▸ **Required work**
Repeat everything in the material exactly.

# # # # #

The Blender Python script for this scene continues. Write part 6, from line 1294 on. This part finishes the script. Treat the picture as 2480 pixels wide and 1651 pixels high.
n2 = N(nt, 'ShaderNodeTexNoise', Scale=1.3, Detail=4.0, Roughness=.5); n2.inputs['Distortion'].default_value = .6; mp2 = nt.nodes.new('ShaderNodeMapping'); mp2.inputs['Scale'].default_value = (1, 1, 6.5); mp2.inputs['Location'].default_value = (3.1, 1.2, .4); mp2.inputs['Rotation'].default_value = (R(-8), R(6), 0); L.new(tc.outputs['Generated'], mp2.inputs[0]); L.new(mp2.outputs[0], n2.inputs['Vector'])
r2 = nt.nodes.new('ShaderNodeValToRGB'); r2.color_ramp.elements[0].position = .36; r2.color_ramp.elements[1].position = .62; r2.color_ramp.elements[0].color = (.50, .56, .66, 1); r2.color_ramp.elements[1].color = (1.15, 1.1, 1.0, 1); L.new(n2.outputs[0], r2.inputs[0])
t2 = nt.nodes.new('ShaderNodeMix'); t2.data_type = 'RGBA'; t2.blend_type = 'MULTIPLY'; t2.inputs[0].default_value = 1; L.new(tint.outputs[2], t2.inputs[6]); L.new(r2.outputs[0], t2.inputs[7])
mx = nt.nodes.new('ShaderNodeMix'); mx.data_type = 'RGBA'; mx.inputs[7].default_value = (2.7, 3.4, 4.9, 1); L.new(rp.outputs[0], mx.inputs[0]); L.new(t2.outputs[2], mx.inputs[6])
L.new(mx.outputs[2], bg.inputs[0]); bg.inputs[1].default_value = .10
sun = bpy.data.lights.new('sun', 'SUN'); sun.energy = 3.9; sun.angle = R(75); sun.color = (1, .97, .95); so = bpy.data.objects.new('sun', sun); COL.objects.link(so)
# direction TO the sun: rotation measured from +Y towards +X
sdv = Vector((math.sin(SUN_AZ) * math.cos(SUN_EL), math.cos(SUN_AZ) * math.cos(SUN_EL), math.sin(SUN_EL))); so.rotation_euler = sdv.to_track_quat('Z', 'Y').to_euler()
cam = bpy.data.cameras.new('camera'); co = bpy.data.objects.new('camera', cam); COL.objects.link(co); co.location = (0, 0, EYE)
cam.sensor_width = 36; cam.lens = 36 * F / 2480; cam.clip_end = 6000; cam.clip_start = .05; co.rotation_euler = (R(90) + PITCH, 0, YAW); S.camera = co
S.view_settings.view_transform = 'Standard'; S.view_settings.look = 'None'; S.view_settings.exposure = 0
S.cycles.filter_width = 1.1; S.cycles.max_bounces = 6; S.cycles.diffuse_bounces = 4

# # # # #

▸ **Right answer**
The Blender Python script for this scene continues. Write part 6, from line 1294 on. This part finishes the script. Treat the picture as 2480 pixels wide and 1651 pixels high.
n2 = N(nt, 'ShaderNodeTexNoise', Scale=1.3, Detail=4.0, Roughness=.5); n2.inputs['Distortion'].default_value = .6; mp2 = nt.nodes.new('ShaderNodeMapping'); mp2.inputs['Scale'].default_value = (1, 1, 6.5); mp2.inputs['Location'].default_value = (3.1, 1.2, .4); mp2.inputs['Rotation'].default_value = (R(-8), R(6), 0); L.new(tc.outputs['Generated'], mp2.inputs[0]); L.new(mp2.outputs[0], n2.inputs['Vector'])
r2 = nt.nodes.new('ShaderNodeValToRGB'); r2.color_ramp.elements[0].position = .36; r2.color_ramp.elements[1].position = .62; r2.color_ramp.elements[0].color = (.50, .56, .66, 1); r2.color_ramp.elements[1].color = (1.15, 1.1, 1.0, 1); L.new(n2.outputs[0], r2.inputs[0])
t2 = nt.nodes.new('ShaderNodeMix'); t2.data_type = 'RGBA'; t2.blend_type = 'MULTIPLY'; t2.inputs[0].default_value = 1; L.new(tint.outputs[2], t2.inputs[6]); L.new(r2.outputs[0], t2.inputs[7])
mx = nt.nodes.new('ShaderNodeMix'); mx.data_type = 'RGBA'; mx.inputs[7].default_value = (2.7, 3.4, 4.9, 1); L.new(rp.outputs[0], mx.inputs[0]); L.new(t2.outputs[2], mx.inputs[6])
L.new(mx.outputs[2], bg.inputs[0]); bg.inputs[1].default_value = .10
sun = bpy.data.lights.new('sun', 'SUN'); sun.energy = 3.9; sun.angle = R(75); sun.color = (1, .97, .95); so = bpy.data.objects.new('sun', sun); COL.objects.link(so)
# direction TO the sun: rotation measured from +Y towards +X
sdv = Vector((math.sin(SUN_AZ) * math.cos(SUN_EL), math.cos(SUN_AZ) * math.cos(SUN_EL), math.sin(SUN_EL))); so.rotation_euler = sdv.to_track_quat('Z', 'Y').to_euler()
cam = bpy.data.cameras.new('camera'); co = bpy.data.objects.new('camera', cam); COL.objects.link(co); co.location = (0, 0, EYE)
cam.sensor_width = 36; cam.lens = 36 * F / 2480; cam.clip_end = 6000; cam.clip_start = .05; co.rotation_euler = (R(90) + PITCH, 0, YAW); S.camera = co
S.view_settings.view_transform = 'Standard'; S.view_settings.look = 'None'; S.view_settings.exposure = 0
S.cycles.filter_width = 1.1; S.cycles.max_bounces = 6; S.cycles.diffuse_bounces = 4